Lenud's Ferry
Berkeley County, SC | May 6, 1780
Charles, Lord Cornwallis captured Mount Pleasant, which produced the evacuation of Patriot posts at Lempriere’s and Wando. From the forks of the Wando River, he sent British reconnaissance patrols out to locate or impede Continental Army movements north of Charles Town, as well as forage and to plunder throughout St. Thomas Parish (Berkeley Co.). Lt. Col. Banastre Tarleton, learning of Patriot troop movements from a Loyalist at Ball’s plantation near Strawberry Ferry, raced his 150 men to Lenud’s Ferry crossing to gather further intelligence and to assess for himself the Patriot strength and situation.
Col. Anthony Walton White rested his 1st Continental Light Dragoons on the south side of the Santee River, together with Lt. Col. William Washington’s 3rd Continental Light Dragoons, awaiting the arrival of Col. Abraham Buford’s 3rd Virginia Detachment of infantry and an artillery company. They unbridled and unsaddled their horses. White supposedly requested boats to carry them across the river. White dismissed Washington’s precaution to cross the river and wait on the north side. Col. Abraham Buford’s 3rd Virginia finally arrived on the north side of the Santee River.

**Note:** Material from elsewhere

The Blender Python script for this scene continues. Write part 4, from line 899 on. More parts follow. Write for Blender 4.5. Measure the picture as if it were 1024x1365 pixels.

Tarleton pressed forward to strike, surprise and charge White’s and Washington’s Continentals at 3 p.m., hoping to repeat his catastrophic attack at Monck’s Corner the previous month. Tarleton reported the Americans, "being totally surprised, resistance and slaughter soon ceased...All the horses, arms, and accoutrements of the Americans were captured. Colonels White, Washington, and Jamieson, with some officers and men, availed themselves of their swimming, to take their escape, while many who wished to follow their example perished in the river." Buford’s Virginians could do little but watch the fight from across the wide water. White, Washington and others escaped by swimming across the fast-moving river, while others fled into the riverside swamp.
Tarleton captured 100 horses. His 150 dragoons smashed and demolished the Patriot cavalry and freed 18 British prisoners held by Patriots since earlier in the morning action at Ball’s Plantation.
Cornwallis wrote that this action “totally demolished their [American] cavalry.” Col. Harry Lee assessed: “…the second discomfiture of our cavalry, gave to the enemy the uncontrolled possession of all the country between the Cooper and Santee rivers, and extinguished the glimmering hopes that had been still entertained of the practicability of a retreat from the town.”
Both Lt. Col. Anthony Walton White and Lt. Col. William Washington went to Halifax, North Carolina to begin rebuilding their regiments. Washington leveled charges against White but he was exonerated by court martial. Lt. Col. William Washington rebuilt and trained his new recruits in time to rejoin Major General Nathanael Greene in December of 1780. White raised new men, horses and supplies in Virginia and later rejoined Greene in the South in 1782. Sir Henry Clinton proclaimed on May 22, 1780, the confiscation of their property and consigning corporal punishment menacing all rebels who should be found in arms or resisting the Crown authority. Tarleton chased Buford and his Virginia Continentals for 138 miles and caught up with them at the Waxhaws, near the border with North Carolina. In a battle known as Buford’s Massacre, Tarleton eliminated the last known army of Continentals at that moment in South Carolina.